Reproduce exactly the section that begins at the line containing "Generate a Blender" and ends at the line containing "area(x, -21, 12, 5, 3, PW", both lines included; omit all other lines.

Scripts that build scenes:
*-*-*

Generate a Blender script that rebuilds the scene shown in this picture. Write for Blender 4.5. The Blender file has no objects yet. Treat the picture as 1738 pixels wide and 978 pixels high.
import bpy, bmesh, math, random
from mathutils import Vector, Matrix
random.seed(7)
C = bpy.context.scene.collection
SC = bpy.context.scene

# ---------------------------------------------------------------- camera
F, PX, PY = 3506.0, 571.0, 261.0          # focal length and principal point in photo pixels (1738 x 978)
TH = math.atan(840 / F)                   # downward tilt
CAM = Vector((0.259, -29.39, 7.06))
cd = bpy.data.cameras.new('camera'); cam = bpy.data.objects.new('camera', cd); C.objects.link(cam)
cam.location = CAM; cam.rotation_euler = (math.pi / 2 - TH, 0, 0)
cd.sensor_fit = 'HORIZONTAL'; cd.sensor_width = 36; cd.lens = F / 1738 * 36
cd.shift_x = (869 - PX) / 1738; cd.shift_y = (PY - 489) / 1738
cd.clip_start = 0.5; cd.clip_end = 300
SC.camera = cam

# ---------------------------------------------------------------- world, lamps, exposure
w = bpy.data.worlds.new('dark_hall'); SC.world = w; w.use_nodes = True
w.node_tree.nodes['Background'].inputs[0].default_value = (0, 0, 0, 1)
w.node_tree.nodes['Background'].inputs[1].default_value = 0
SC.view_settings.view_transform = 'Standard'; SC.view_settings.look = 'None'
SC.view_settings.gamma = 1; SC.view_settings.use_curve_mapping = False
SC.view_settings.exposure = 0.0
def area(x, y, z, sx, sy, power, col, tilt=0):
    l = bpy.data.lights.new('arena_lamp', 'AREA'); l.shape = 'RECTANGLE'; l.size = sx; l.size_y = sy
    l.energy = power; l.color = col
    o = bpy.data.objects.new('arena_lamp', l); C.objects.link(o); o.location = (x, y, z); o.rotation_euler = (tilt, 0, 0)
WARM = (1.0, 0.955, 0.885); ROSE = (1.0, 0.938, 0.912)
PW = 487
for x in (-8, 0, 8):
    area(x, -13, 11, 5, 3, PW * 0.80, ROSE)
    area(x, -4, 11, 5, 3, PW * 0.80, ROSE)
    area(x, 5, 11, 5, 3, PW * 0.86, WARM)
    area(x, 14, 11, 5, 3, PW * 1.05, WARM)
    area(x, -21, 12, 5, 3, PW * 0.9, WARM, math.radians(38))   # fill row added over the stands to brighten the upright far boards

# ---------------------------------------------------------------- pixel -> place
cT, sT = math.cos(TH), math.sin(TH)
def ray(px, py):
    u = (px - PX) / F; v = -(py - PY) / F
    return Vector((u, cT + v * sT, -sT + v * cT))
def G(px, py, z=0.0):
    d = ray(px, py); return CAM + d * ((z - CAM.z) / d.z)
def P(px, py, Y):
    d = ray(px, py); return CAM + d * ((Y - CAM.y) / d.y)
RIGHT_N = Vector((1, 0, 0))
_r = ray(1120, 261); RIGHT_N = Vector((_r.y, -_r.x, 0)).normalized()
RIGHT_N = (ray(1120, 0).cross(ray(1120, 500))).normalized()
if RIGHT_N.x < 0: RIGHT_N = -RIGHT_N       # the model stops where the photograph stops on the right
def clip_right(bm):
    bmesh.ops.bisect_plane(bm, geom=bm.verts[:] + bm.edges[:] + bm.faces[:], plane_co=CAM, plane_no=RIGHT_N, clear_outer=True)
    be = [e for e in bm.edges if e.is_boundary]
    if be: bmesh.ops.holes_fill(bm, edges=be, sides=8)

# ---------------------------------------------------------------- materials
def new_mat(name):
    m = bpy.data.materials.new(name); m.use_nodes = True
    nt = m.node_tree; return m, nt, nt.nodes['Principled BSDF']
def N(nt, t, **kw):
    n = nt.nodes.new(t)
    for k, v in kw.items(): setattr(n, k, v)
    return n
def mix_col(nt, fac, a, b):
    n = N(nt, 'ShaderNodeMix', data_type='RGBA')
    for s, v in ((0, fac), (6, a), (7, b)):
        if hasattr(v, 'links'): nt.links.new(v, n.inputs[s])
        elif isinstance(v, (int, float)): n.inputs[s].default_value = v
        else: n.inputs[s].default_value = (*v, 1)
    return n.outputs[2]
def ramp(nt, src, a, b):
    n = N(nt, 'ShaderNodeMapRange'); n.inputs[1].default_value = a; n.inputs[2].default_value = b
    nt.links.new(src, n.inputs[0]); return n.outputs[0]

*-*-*

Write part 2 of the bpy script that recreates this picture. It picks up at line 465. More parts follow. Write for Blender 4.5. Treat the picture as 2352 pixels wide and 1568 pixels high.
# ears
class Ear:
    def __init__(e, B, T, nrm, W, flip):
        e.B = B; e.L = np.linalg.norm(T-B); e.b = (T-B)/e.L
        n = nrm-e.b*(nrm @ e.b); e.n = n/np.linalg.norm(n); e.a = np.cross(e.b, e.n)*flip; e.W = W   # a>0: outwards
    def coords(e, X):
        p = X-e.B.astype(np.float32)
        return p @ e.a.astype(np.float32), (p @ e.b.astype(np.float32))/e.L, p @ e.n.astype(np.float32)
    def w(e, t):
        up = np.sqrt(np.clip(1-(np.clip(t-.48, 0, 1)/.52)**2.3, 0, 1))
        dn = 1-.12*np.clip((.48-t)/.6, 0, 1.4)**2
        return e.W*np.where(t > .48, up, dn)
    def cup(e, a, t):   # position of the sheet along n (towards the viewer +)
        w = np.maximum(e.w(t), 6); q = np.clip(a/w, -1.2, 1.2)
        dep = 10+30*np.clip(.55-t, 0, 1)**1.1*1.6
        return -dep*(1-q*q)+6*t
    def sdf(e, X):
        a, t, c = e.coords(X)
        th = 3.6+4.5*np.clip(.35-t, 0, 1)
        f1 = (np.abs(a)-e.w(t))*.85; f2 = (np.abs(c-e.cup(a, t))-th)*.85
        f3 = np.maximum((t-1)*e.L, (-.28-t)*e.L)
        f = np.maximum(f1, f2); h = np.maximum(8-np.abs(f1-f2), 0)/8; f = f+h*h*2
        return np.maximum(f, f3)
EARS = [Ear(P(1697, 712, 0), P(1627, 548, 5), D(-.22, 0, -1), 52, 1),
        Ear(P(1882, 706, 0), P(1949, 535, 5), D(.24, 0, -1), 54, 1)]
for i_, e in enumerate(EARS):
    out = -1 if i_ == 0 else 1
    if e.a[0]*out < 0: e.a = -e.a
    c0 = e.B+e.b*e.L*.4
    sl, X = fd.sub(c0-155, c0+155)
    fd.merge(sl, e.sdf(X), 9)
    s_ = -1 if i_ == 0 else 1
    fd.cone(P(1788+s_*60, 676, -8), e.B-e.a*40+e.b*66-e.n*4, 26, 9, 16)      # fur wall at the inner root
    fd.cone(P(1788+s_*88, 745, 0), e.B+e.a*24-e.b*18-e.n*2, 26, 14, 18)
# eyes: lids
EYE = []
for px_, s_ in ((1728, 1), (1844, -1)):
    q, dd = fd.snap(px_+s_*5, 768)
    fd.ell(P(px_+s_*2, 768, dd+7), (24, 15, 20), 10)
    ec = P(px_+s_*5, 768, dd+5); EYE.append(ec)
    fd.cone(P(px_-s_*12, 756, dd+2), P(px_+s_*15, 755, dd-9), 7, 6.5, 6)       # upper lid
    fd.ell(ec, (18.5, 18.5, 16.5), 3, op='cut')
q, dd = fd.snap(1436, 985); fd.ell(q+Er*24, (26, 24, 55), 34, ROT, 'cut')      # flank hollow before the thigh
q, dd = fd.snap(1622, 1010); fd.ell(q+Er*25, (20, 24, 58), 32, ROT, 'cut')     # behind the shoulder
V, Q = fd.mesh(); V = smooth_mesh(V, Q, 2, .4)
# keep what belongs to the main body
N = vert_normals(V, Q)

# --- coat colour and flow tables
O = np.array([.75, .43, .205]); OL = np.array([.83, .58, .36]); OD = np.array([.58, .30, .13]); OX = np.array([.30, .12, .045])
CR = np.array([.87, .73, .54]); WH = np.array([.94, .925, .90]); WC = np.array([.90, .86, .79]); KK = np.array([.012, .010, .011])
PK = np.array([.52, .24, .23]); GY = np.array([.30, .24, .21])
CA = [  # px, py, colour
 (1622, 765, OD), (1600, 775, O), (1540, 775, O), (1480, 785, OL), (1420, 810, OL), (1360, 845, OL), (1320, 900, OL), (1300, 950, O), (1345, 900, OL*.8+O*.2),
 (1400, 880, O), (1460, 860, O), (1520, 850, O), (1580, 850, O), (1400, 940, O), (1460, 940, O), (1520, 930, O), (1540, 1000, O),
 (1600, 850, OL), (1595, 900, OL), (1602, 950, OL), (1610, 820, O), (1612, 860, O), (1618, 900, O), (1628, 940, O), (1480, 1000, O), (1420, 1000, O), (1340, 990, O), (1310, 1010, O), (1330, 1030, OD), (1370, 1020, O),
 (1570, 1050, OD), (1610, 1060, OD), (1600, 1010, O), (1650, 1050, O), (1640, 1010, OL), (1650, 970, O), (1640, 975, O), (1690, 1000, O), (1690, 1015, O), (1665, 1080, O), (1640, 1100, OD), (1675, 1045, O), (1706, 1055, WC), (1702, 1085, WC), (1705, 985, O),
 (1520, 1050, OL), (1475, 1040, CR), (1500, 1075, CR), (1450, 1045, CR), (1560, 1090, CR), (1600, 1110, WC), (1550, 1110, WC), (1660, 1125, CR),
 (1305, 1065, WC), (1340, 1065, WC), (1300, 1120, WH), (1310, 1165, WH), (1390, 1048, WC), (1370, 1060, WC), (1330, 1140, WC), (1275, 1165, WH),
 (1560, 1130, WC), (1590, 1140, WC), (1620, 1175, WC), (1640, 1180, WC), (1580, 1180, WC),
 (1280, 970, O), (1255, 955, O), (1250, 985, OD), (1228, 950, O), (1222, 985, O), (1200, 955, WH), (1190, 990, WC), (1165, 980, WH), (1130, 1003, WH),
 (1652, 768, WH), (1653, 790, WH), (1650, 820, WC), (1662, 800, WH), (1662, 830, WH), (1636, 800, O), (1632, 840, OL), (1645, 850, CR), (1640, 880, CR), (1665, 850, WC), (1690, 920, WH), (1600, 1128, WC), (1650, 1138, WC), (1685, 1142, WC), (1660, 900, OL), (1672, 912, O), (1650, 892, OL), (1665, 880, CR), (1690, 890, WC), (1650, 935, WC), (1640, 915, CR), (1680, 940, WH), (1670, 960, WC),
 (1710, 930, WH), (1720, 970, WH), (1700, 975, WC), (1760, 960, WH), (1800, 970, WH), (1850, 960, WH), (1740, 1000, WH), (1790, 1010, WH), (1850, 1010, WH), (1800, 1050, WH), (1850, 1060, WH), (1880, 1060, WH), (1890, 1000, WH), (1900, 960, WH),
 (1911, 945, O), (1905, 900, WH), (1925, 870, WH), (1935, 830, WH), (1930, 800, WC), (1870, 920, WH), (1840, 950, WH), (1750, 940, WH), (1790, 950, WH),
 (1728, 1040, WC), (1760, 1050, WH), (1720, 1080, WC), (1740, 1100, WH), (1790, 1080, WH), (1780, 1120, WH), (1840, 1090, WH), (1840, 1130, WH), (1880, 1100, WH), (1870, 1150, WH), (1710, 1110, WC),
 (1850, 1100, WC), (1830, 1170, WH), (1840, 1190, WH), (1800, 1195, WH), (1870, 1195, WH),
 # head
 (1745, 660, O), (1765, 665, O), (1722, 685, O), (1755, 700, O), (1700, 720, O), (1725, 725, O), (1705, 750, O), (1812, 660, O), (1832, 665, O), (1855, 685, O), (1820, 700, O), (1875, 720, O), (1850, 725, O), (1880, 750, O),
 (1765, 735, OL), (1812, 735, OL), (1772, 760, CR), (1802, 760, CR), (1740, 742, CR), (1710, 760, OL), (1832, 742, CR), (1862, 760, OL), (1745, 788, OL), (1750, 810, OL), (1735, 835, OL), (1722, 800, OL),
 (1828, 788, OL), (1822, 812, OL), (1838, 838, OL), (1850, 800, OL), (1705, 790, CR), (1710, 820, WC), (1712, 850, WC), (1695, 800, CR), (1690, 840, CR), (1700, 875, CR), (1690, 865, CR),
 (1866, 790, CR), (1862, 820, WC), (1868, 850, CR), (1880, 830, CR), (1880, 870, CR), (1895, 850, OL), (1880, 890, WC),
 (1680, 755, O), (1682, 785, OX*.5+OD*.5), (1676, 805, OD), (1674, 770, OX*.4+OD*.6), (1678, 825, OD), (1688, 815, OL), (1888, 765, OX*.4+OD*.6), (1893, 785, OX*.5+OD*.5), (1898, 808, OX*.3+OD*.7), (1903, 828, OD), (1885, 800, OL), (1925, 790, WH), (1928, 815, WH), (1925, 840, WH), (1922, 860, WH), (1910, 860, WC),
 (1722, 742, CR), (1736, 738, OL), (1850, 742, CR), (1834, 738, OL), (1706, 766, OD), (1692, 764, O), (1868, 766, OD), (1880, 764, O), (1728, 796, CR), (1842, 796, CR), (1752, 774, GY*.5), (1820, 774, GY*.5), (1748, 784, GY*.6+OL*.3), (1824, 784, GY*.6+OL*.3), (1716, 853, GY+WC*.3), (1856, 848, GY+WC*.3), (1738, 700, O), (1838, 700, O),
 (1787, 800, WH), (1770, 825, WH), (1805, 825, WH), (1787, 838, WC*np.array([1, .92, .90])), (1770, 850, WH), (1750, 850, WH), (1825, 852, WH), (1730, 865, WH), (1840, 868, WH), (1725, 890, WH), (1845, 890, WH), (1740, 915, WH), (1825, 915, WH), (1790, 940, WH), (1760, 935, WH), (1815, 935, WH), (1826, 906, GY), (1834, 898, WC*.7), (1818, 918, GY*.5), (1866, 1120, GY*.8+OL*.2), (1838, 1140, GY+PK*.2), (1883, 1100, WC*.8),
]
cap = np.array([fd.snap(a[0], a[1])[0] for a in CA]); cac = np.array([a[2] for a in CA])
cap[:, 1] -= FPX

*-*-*

■ EXPECTED ANSWER:
Generate a Blender script that rebuilds the scene shown in this picture. Write for Blender 4.5. The Blender file has no objects yet. Treat the picture as 1738 pixels wide and 978 pixels high.
import bpy, bmesh, math, random
from mathutils import Vector, Matrix
random.seed(7)
C = bpy.context.scene.collection
SC = bpy.context.scene

# ---------------------------------------------------------------- camera
F, PX, PY = 3506.0, 571.0, 261.0          # focal length and principal point in photo pixels (1738 x 978)
TH = math.atan(840 / F)                   # downward tilt
CAM = Vector((0.259, -29.39, 7.06))
cd = bpy.data.cameras.new('camera'); cam = bpy.data.objects.new('camera', cd); C.objects.link(cam)
cam.location = CAM; cam.rotation_euler = (math.pi / 2 - TH, 0, 0)
cd.sensor_fit = 'HORIZONTAL'; cd.sensor_width = 36; cd.lens = F / 1738 * 36
cd.shift_x = (869 - PX) / 1738; cd.shift_y = (PY - 489) / 1738
cd.clip_start = 0.5; cd.clip_end = 300
SC.camera = cam

# ---------------------------------------------------------------- world, lamps, exposure
w = bpy.data.worlds.new('dark_hall'); SC.world = w; w.use_nodes = True
w.node_tree.nodes['Background'].inputs[0].default_value = (0, 0, 0, 1)
w.node_tree.nodes['Background'].inputs[1].default_value = 0
SC.view_settings.view_transform = 'Standard'; SC.view_settings.look = 'None'
SC.view_settings.gamma = 1; SC.view_settings.use_curve_mapping = False
SC.view_settings.exposure = 0.0
def area(x, y, z, sx, sy, power, col, tilt=0):
    l = bpy.data.lights.new('arena_lamp', 'AREA'); l.shape = 'RECTANGLE'; l.size = sx; l.size_y = sy
    l.energy = power; l.color = col
    o = bpy.data.objects.new('arena_lamp', l); C.objects.link(o); o.location = (x, y, z); o.rotation_euler = (tilt, 0, 0)
WARM = (1.0, 0.955, 0.885); ROSE = (1.0, 0.938, 0.912)
PW = 487
for x in (-8, 0, 8):
    area(x, -13, 11, 5, 3, PW * 0.80, ROSE)
    area(x, -4, 11, 5, 3, PW * 0.80, ROSE)
    area(x, 5, 11, 5, 3, PW * 0.86, WARM)
    area(x, 14, 11, 5, 3, PW * 1.05, WARM)
    area(x, -21, 12, 5, 3, PW * 0.9, WARM, math.radians(38))   # fill row added over the stands to brighten the upright far boards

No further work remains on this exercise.